**SHORT EXERCISE**
Omit all images, then repeat exactly the lines below from the one containing "Recreate this scene" through the one containing "from mathutils import Vector, Matrix", both ends included.

**RECORD SET**

-- -- --

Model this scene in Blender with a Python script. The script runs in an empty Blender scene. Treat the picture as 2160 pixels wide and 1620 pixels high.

-- -- --

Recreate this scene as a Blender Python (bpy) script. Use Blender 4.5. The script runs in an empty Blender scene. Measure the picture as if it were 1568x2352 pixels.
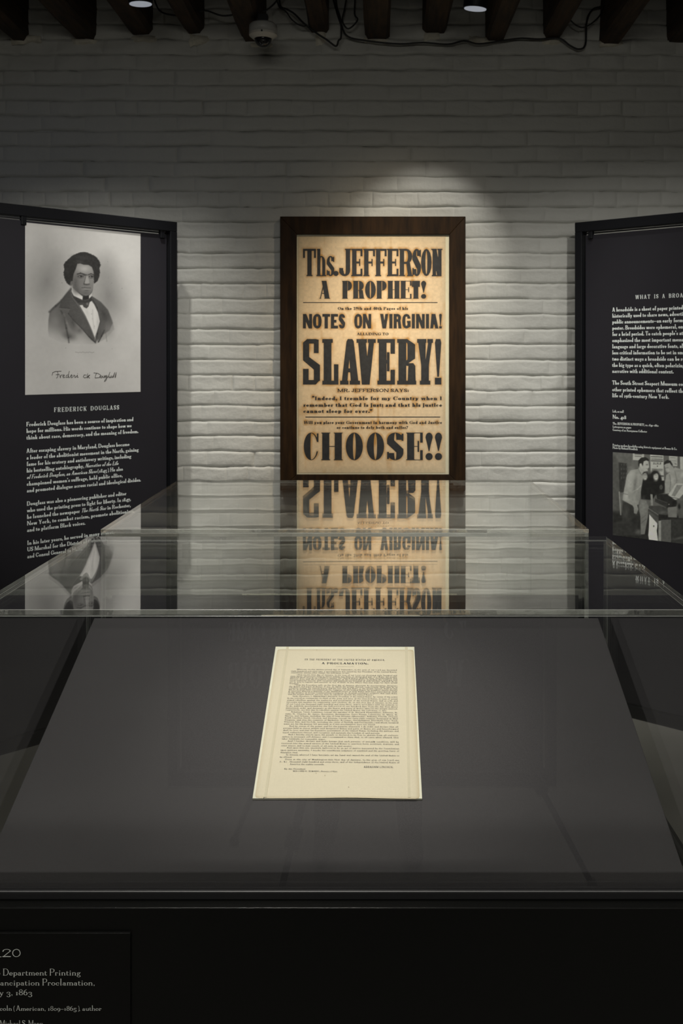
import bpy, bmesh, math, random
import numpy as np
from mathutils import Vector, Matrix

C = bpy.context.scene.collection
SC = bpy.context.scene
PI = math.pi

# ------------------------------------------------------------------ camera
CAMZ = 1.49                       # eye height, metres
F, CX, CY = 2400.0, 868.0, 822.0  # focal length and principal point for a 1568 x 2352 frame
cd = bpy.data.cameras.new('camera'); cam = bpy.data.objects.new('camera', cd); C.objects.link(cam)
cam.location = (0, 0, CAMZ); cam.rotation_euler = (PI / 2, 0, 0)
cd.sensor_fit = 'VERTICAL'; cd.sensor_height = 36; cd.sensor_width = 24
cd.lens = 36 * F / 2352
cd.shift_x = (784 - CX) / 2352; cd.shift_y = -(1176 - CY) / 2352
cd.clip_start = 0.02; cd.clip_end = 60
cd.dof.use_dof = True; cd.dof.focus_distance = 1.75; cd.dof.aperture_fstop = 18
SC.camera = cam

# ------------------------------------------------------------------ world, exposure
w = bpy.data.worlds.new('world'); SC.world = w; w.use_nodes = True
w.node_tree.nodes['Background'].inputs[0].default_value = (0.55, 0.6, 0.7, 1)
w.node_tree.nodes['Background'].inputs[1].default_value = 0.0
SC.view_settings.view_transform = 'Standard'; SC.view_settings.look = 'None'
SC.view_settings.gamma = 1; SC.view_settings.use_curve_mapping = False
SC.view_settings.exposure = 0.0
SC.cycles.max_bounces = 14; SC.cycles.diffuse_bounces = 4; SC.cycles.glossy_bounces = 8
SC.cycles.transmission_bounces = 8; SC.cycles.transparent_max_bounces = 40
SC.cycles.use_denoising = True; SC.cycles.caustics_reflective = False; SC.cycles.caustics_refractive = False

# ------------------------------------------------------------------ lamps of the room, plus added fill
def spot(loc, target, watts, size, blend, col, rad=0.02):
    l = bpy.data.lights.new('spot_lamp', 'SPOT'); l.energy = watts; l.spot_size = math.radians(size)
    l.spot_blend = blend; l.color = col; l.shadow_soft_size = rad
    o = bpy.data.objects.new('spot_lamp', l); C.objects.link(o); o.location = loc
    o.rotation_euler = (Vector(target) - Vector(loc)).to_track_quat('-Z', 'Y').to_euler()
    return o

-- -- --

**FULL OUTPUT**
Recreate this scene as a Blender Python (bpy) script. Use Blender 4.5. The script runs in an empty Blender scene. Measure the picture as if it were 1568x2352 pixels.
import bpy, bmesh, math, random
import numpy as np
from mathutils import Vector, Matrix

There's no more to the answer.